Z uzasadnienia wniosku oraz nadesłanych dokumentów wynikało, że przedsiębiorca prowadzi gospodarstwo domowe z żoną oraz trójką dzieci w wieku 3, 12 i 15 lat. Rodzina utrzymuje się z dochodów małżonki, z racji prowadzonej przez nią działalności gospodarczej w kwocie ok. 20.000 zł netto miesięcznie. Mężczyzna zaś nie posiada żadnego dochodu ani majątku. Jego małżonka, z którą ma zawartą umowę rozdzielności majątkowej jest natomiast właścicielem domu, oraz czterech samochodów. Ona też spłaca kredyt mieszkaniowy z miesięczną wysokością raty 3.000 zł, kredyt na meble i telewizor oraz ponosi wszystkie koszty utrzymania rodziny jak gaz, energia elektryczna, woda czy edukacja dzieci.
To jednak nie wystarczyło referendarzowi, który prowadził sprawę. W odpowiedzi na jego wezwanie do złożenia dodatkowych dokumentów i oświadczeń, przedsiębiorca złożył zeznania podatkowe za 2016 rok. Wskazał też, że przez rozdzielność majątkową, małżonka odmówiła mu udostępnienia wyciągów z rachunków bankowych oraz podania składników swojego majątku.
Po rozpoznaniu 6 czerwca 2018 r. wniosku przedsiębiorcy, referendarz postanowił odmówić przyznania prawa pomocy.
Wskazał, że celem instytucji jest zagwarantowanie dostępu do sądu osobom, których wyjątkowo trudna sytuacja materialna nie pozwala na poniesienie kosztów postępowania oraz to, że przyznanie prawa pomocy w jakimkolwiek zakresie musi być postrzegane jako wyjątek od zasady ponoszenia kosztów postępowania.
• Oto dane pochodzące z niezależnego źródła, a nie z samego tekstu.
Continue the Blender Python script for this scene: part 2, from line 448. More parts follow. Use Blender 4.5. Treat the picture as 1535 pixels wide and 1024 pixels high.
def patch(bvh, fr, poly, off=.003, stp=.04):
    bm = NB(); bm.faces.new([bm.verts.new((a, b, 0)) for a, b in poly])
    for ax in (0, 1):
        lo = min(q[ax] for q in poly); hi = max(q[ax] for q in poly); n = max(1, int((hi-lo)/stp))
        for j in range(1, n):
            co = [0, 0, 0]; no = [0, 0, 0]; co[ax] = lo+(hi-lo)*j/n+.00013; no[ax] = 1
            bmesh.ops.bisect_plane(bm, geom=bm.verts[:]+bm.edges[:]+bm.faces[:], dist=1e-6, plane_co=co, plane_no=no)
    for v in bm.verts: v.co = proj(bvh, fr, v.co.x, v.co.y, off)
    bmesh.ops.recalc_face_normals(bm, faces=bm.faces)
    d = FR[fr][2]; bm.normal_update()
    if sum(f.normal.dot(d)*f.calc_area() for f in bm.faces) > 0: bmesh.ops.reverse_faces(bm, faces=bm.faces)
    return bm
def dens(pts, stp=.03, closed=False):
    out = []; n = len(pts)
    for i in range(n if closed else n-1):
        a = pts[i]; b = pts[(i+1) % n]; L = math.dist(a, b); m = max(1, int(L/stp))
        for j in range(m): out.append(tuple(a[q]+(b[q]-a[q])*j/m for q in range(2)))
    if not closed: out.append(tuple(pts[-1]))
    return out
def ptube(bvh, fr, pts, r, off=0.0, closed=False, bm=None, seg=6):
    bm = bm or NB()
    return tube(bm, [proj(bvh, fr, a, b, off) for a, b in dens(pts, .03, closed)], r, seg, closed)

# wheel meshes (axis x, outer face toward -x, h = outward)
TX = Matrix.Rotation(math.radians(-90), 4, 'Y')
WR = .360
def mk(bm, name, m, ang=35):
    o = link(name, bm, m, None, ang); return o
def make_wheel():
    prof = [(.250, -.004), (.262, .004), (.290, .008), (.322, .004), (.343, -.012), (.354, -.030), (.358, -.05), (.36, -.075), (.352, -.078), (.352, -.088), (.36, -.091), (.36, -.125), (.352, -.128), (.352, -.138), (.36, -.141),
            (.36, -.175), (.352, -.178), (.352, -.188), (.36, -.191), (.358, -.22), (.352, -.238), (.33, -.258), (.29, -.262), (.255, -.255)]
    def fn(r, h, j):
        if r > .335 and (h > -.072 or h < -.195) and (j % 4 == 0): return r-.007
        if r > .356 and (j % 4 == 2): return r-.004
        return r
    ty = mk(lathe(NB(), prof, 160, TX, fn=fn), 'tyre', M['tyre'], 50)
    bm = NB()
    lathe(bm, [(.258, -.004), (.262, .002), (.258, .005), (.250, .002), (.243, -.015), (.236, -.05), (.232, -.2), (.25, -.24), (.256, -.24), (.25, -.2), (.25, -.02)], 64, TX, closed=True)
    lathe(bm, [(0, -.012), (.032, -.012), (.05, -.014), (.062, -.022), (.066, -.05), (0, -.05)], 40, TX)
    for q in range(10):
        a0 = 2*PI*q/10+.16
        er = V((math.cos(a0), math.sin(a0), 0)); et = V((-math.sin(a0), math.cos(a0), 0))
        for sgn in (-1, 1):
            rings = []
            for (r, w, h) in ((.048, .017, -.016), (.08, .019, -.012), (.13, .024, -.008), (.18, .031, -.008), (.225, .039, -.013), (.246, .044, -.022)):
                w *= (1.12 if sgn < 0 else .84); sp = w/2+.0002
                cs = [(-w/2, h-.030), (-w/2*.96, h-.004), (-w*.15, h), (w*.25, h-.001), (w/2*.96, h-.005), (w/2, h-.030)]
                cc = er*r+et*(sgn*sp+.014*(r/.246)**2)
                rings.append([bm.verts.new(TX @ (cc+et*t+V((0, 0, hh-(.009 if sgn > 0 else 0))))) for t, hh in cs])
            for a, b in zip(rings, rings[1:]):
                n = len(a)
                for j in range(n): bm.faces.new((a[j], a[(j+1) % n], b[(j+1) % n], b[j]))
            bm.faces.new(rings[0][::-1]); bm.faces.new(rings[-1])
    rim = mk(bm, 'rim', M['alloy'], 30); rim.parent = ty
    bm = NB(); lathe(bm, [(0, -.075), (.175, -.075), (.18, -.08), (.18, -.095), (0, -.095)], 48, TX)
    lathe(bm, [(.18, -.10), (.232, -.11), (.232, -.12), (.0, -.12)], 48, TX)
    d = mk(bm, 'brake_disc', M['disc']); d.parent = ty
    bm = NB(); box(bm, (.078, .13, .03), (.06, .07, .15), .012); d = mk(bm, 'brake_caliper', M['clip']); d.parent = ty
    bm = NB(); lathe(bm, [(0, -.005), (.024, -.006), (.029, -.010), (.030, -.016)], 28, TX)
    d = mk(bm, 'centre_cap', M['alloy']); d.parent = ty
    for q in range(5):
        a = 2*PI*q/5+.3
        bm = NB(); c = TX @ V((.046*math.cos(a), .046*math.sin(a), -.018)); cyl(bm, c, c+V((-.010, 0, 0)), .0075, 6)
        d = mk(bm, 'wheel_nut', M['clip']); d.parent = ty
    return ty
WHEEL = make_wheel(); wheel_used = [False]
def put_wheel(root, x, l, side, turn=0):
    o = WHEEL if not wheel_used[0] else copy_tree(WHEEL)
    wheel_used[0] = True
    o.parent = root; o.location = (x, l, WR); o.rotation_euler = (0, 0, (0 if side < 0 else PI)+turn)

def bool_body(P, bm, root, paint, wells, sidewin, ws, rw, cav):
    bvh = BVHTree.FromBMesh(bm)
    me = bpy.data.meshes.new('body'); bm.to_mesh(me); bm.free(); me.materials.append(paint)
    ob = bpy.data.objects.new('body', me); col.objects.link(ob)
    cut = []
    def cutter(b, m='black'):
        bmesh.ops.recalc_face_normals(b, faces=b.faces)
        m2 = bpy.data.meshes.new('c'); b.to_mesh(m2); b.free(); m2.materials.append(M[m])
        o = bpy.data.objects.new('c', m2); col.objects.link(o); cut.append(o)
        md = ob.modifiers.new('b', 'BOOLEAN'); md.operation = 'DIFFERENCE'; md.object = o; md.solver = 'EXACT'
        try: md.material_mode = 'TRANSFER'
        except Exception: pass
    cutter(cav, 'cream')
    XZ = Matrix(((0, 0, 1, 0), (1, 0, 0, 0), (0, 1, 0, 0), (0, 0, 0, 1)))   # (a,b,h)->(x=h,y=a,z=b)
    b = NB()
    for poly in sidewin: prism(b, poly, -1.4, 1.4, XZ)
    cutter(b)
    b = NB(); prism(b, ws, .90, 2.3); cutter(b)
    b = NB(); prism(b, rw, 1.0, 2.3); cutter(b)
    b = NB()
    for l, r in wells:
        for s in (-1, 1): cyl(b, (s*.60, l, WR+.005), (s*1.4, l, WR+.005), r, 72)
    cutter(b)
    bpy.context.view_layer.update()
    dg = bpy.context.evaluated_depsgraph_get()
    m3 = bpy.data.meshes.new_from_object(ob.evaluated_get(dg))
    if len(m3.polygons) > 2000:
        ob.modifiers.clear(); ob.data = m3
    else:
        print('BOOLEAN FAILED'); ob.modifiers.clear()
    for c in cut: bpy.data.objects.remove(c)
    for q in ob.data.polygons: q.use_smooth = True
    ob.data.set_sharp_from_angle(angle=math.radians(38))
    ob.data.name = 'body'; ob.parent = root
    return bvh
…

W związku z tym strona wstępująca na drogę sądową powinna mieć świadomość ponoszenia kosztów postępowania oraz wyjątkowości zwolnienia z obowiązku. Referendarz dodał, że samym warunkiem przyznania prawa pomocy w zakresie częściowym, czyli takim jakiego domagał się skarżący jest wykazanie niemożności poniesienia pełnych kosztów postępowania, bez uszczerbku utrzymania koniecznego dla siebie i rodziny. To z kolei oznaczało konieczność udowodnienia i przedstawienia faktów w przekonywujący sposób. Tak się jednak nie stało.
Referendarz dalej wyjaśniał, że skarżący przedstawiając swoją sytuację finansową ograniczył się jedynie do wskazania, że ta jest trudna. Pominął natomiast istotne informacje dotyczące wysokości uzyskiwanych przez żonę dochodów oraz stanu jej majątku. W judykaturze ugruntowany został pogląd, zgodnie z którym małżonkowie mają względem siebie obowiązek pomocy, obejmujący swym zakresem także prowadzenie procesów sądowych i pokrywania związanych z tym kosztów, którego to obowiązku nie niweczy zniesienie wspólności ustawowej. Instytucja ta w świetle przepisów prawa rodzinnego odnosi się bowiem do majątków małżonków, a nie do ich wzajemnych obowiązków. To oznacza, iż za błędne uznaje się stanowisko mężczyzny jakoby ustanowienie rozdzielności majątkowej zwalniało jego żonę z pomocy finansowej w zakresie prowadzonego postępowania sądowego.
Orzeczenie jest nieprawomocne. Przedsiębiorca może je zaskarżyć do Naczelnego Sądu Administracyjnego.